Imaginemos algo insólito para a cultura ocidental: comer insetos. Quanto mais testemunhos de que formiga é agradável, mais vou me sentido acuado no meu pré-juízo de que insetos não são bons para comer. Finalmente, minha experiência pessoal me “liberta”: não gosto, mas reconheço que talvez não seja tão horripilante como inicialmente imaginei. Ou tomemos os jovens que debutam no consumo de cerveja: de algo desagradavelmente amargo a algo que auxilia na celebração da amizade. A superação de idiossincracias - eis uma trajetória quase inevitável na iniciação ao consumo na sociedade moderna.
Ultrapassar o umbral, eis a experiência típica do campo gastronômico. No entanto é necessário que esse trânsito se dê num espaço público, não como uma transgressão movida por uma individualidade atormentada, mas como autêntica iniciação. O status de gourmand confere ao sujeito uma aura de pureza: ele come o agradável e o belo, posicionando-se além da animalidade que move a alimentação. Como em todos os rituais de iniciação, é longa a preparação: cursos, sucessivas degustações, peregrinações por restaurantes reconhecidos como gourmets.

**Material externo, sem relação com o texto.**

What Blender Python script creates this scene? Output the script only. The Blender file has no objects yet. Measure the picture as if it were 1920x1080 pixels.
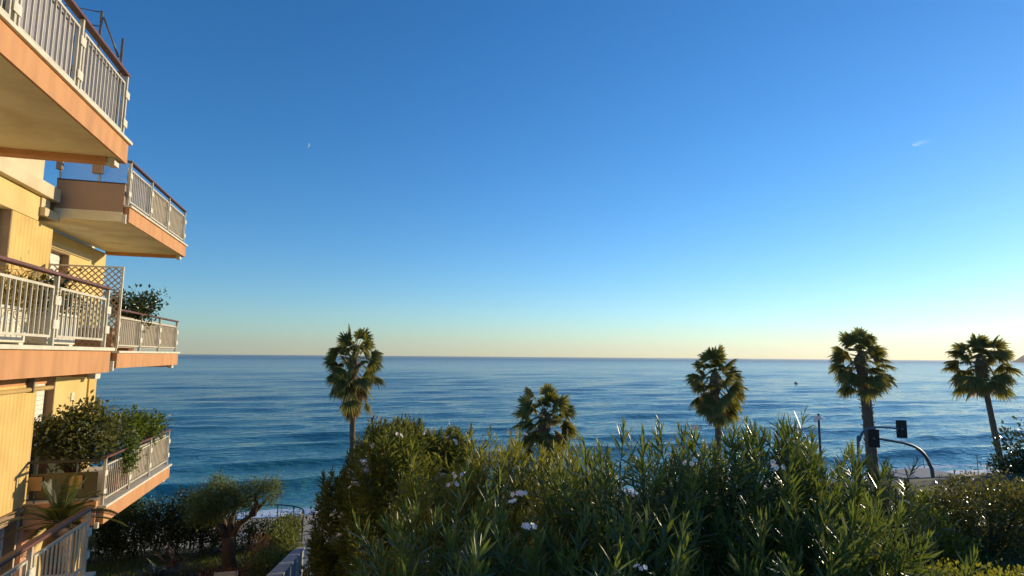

Mesmo na cozinha desses restaurantes se opera uma transformação. Um cozinheiro é um trabalhador do campo culinário. Até mesmo a hierarquia dentro da cozinha remete a tantas outras “linhas de produção” que se consolidaram durante o século XX. Assemelha-se a um proletário. Um chef, não. O fundamento do seu poder não é só o conhecimento ou maior experiência no ofício, mas o exercício de uma sensibilidade única no comando da execução culinária, assim como um maestro não é apenas um bom músico. Não que isso baste, mas será a matéria prima da sua projeção em outra esfera: o campo gastronômico.
O objeto geral sobre o qual versa o trabalho do chefs é a natureza ressignificada. Eles têm diante de si o que consideram os melhores ingredientes e matérias-primas, sem diferenciar entre uma coisa e outra, isto é, sem reconhecer que ambos são apenas diferentes momentos do processo conduzido pela infinidade de trabalhos humanos cristalizados na coisa. Assim, um brócolis maravilhoso, fruto talvez de séculos de seleção artificial, ingressa na cozinha como algo “natural”, “orgânico”, e o campo gastronômico se configura como um eterno começo. De um lado a técnica, a sensibilidade; do outro, a natureza bruta como o mármore. Neste sentido, a gastronomia é uma espécie de arte escultória.